CDP allows you to manage and reuse certain resources across environments.

Shared resources include:

Resource Description
Credentials A credential allows your CDP environment to authenticate with your cloud provider account and to obtain authorization to provision cloud provider resources for Data Hub clusters and other resources provisioned via CDP. There is one credential per environment.
Cluster definitions A cluster definition defines cloud provider specific Data Hub cluster settings such as instance types, storage, and so on. Cluster definitions are specified in JSON format. Each Data Hub cluster is based on a single cluster definition. Each cluster definition references a single cluster template.
Cluster templates A cluster template is a blueprint that defines cluster topology, including the number of host groups and all components and sub-components installed on each host group. Cluster templates are specified in JSON format. Each Data Hub cluster is based on a single cluster template.
Image catalogs By default, Data Hub includes an image catalog with default images. If necessary, you can customize a default image and register it as part of a custom image catalog. These images are used for creating Data Hub clusters.
Recipes A recipe is a custom script that can be uploaded and used for running a specific task on Data Hub or Data Lake clusters. You can upload and select multiple recipes to have them executed on a Data Hub or Data Lake cluster at a specific time.

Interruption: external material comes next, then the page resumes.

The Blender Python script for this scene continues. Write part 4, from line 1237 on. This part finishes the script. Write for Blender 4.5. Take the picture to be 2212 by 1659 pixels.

Shared resources only need to be registered once and then can be reused for multiple environments. Since shared resources are not attached to a specific workload cluster, their lifespan is not limited to the lifespan of the cluster.

Classic clusters

Classic clusters are on-prem Cloudera Distribution of Hadoop (CDH) or CDP Data Center (CDP-DC) clusters registered in CDP.

You can register your existing CDH or CDP-DC classic clusters in order to burst or migrate a workload to their public cloud environment by replicating the data and creating a Data Hub cluster to host the workload.